Goal: Reproduce the following material exactly, including every line.

---------------

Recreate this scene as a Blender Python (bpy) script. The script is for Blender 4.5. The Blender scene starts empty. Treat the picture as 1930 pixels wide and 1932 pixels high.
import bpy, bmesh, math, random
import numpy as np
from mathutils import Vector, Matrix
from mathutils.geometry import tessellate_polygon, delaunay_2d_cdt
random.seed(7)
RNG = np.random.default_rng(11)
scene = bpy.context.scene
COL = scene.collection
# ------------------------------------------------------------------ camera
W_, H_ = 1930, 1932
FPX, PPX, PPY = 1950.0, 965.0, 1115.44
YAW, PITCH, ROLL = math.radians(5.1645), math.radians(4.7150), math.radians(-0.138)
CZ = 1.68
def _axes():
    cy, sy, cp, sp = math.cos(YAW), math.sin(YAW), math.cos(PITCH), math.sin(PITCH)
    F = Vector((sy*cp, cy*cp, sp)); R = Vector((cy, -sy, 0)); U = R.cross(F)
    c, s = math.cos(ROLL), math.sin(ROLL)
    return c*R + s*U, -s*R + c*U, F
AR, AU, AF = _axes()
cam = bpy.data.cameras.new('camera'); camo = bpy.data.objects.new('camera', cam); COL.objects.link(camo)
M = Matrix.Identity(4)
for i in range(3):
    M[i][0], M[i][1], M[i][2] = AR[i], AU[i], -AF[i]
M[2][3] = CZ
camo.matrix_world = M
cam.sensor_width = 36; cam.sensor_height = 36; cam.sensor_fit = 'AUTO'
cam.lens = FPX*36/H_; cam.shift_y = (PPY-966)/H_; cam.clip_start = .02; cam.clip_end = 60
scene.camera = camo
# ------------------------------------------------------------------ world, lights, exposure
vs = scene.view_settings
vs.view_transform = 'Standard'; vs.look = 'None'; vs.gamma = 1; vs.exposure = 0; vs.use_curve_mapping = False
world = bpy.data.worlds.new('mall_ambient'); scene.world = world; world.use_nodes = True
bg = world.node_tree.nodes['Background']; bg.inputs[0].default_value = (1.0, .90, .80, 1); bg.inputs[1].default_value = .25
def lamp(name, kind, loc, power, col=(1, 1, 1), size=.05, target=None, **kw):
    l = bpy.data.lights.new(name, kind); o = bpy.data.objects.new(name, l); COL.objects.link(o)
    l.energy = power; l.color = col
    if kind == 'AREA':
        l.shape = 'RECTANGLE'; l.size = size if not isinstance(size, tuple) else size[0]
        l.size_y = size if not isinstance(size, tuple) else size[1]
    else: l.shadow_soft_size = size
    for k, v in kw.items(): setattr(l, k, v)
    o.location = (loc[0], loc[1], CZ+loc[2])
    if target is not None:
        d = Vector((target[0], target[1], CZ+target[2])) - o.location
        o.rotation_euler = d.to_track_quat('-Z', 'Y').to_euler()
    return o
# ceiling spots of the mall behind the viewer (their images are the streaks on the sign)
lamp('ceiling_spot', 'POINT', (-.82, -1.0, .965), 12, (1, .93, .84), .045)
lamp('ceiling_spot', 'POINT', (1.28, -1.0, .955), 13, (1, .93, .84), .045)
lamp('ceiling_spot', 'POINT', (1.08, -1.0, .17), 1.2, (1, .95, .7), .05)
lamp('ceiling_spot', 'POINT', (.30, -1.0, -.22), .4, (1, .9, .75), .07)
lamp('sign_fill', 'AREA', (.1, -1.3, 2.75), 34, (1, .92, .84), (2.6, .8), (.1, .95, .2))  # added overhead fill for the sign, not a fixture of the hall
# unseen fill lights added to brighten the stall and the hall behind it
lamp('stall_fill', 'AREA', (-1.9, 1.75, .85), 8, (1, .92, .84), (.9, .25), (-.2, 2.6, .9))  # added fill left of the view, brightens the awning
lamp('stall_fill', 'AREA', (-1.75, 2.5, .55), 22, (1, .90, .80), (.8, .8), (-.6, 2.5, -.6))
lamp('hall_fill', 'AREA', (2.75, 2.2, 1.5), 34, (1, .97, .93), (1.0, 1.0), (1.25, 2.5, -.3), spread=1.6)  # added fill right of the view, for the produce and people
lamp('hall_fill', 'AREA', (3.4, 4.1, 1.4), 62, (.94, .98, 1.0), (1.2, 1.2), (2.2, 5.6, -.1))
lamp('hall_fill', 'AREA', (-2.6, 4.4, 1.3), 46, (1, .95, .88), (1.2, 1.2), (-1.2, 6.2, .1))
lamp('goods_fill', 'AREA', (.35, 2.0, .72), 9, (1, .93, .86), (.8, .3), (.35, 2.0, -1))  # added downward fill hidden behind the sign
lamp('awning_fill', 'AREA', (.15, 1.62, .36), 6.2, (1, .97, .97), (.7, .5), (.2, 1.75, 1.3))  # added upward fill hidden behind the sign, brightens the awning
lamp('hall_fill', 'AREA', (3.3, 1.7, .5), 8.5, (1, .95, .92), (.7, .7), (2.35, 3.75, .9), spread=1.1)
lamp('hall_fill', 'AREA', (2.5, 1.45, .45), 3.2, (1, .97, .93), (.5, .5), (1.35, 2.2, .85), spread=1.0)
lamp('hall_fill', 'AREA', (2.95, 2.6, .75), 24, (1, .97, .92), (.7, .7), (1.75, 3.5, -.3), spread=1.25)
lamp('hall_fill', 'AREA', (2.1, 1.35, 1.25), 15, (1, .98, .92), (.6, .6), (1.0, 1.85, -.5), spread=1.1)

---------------

Written reply:
Recreate this scene as a Blender Python (bpy) script. The script is for Blender 4.5. The Blender scene starts empty. Treat the picture as 1930 pixels wide and 1932 pixels high.
import bpy, bmesh, math, random
import numpy as np
from mathutils import Vector, Matrix
from mathutils.geometry import tessellate_polygon, delaunay_2d_cdt
random.seed(7)
RNG = np.random.default_rng(11)
scene = bpy.context.scene
COL = scene.collection
# ------------------------------------------------------------------ camera
W_, H_ = 1930, 1932
FPX, PPX, PPY = 1950.0, 965.0, 1115.44
YAW, PITCH, ROLL = math.radians(5.1645), math.radians(4.7150), math.radians(-0.138)
CZ = 1.68
def _axes():
    cy, sy, cp, sp = math.cos(YAW), math.sin(YAW), math.cos(PITCH), math.sin(PITCH)
    F = Vector((sy*cp, cy*cp, sp)); R = Vector((cy, -sy, 0)); U = R.cross(F)
    c, s = math.cos(ROLL), math.sin(ROLL)
    return c*R + s*U, -s*R + c*U, F
AR, AU, AF = _axes()
cam = bpy.data.cameras.new('camera'); camo = bpy.data.objects.new('camera', cam); COL.objects.link(camo)
M = Matrix.Identity(4)
for i in range(3):
    M[i][0], M[i][1], M[i][2] = AR[i], AU[i], -AF[i]
M[2][3] = CZ
camo.matrix_world = M
cam.sensor_width = 36; cam.sensor_height = 36; cam.sensor_fit = 'AUTO'
cam.lens = FPX*36/H_; cam.shift_y = (PPY-966)/H_; cam.clip_start = .02; cam.clip_end = 60
scene.camera = camo
# ------------------------------------------------------------------ world, lights, exposure
vs = scene.view_settings
vs.view_transform = 'Standard'; vs.look = 'None'; vs.gamma = 1; vs.exposure = 0; vs.use_curve_mapping = False
world = bpy.data.worlds.new('mall_ambient'); scene.world = world; world.use_nodes = True
bg = world.node_tree.nodes['Background']; bg.inputs[0].default_value = (1.0, .90, .80, 1); bg.inputs[1].default_value = .25
def lamp(name, kind, loc, power, col=(1, 1, 1), size=.05, target=None, **kw):
    l = bpy.data.lights.new(name, kind); o = bpy.data.objects.new(name, l); COL.objects.link(o)
    l.energy = power; l.color = col
    if kind == 'AREA':
        l.shape = 'RECTANGLE'; l.size = size if not isinstance(size, tuple) else size[0]
        l.size_y = size if not isinstance(size, tuple) else size[1]
    else: l.shadow_soft_size = size
    for k, v in kw.items(): setattr(l, k, v)
    o.location = (loc[0], loc[1], CZ+loc[2])
    if target is not None:
        d = Vector((target[0], target[1], CZ+target[2])) - o.location
        o.rotation_euler = d.to_track_quat('-Z', 'Y').to_euler()
    return o
# ceiling spots of the mall behind the viewer (their images are the streaks on the sign)
lamp('ceiling_spot', 'POINT', (-.82, -1.0, .965), 12, (1, .93, .84), .045)
lamp('ceiling_spot', 'POINT', (1.28, -1.0, .955), 13, (1, .93, .84), .045)
lamp('ceiling_spot', 'POINT', (1.08, -1.0, .17), 1.2, (1, .95, .7), .05)
lamp('ceiling_spot', 'POINT', (.30, -1.0, -.22), .4, (1, .9, .75), .07)
lamp('sign_fill', 'AREA', (.1, -1.3, 2.75), 34, (1, .92, .84), (2.6, .8), (.1, .95, .2))  # added overhead fill for the sign, not a fixture of the hall
# unseen fill lights added to brighten the stall and the hall behind it
lamp('stall_fill', 'AREA', (-1.9, 1.75, .85), 8, (1, .92, .84), (.9, .25), (-.2, 2.6, .9))  # added fill left of the view, brightens the awning
lamp('stall_fill', 'AREA', (-1.75, 2.5, .55), 22, (1, .90, .80), (.8, .8), (-.6, 2.5, -.6))
lamp('hall_fill', 'AREA', (2.75, 2.2, 1.5), 34, (1, .97, .93), (1.0, 1.0), (1.25, 2.5, -.3), spread=1.6)  # added fill right of the view, for the produce and people
lamp('hall_fill', 'AREA', (3.4, 4.1, 1.4), 62, (.94, .98, 1.0), (1.2, 1.2), (2.2, 5.6, -.1))
lamp('hall_fill', 'AREA', (-2.6, 4.4, 1.3), 46, (1, .95, .88), (1.2, 1.2), (-1.2, 6.2, .1))
lamp('goods_fill', 'AREA', (.35, 2.0, .72), 9, (1, .93, .86), (.8, .3), (.35, 2.0, -1))  # added downward fill hidden behind the sign
lamp('awning_fill', 'AREA', (.15, 1.62, .36), 6.2, (1, .97, .97), (.7, .5), (.2, 1.75, 1.3))  # added upward fill hidden behind the sign, brightens the awning
lamp('hall_fill', 'AREA', (3.3, 1.7, .5), 8.5, (1, .95, .92), (.7, .7), (2.35, 3.75, .9), spread=1.1)
lamp('hall_fill', 'AREA', (2.5, 1.45, .45), 3.2, (1, .97, .93), (.5, .5), (1.35, 2.2, .85), spread=1.0)
lamp('hall_fill', 'AREA', (2.95, 2.6, .75), 24, (1, .97, .92), (.7, .7), (1.75, 3.5, -.3), spread=1.25)
lamp('hall_fill', 'AREA', (2.1, 1.35, 1.25), 15, (1, .98, .92), (.6, .6), (1.0, 1.85, -.5), spread=1.1)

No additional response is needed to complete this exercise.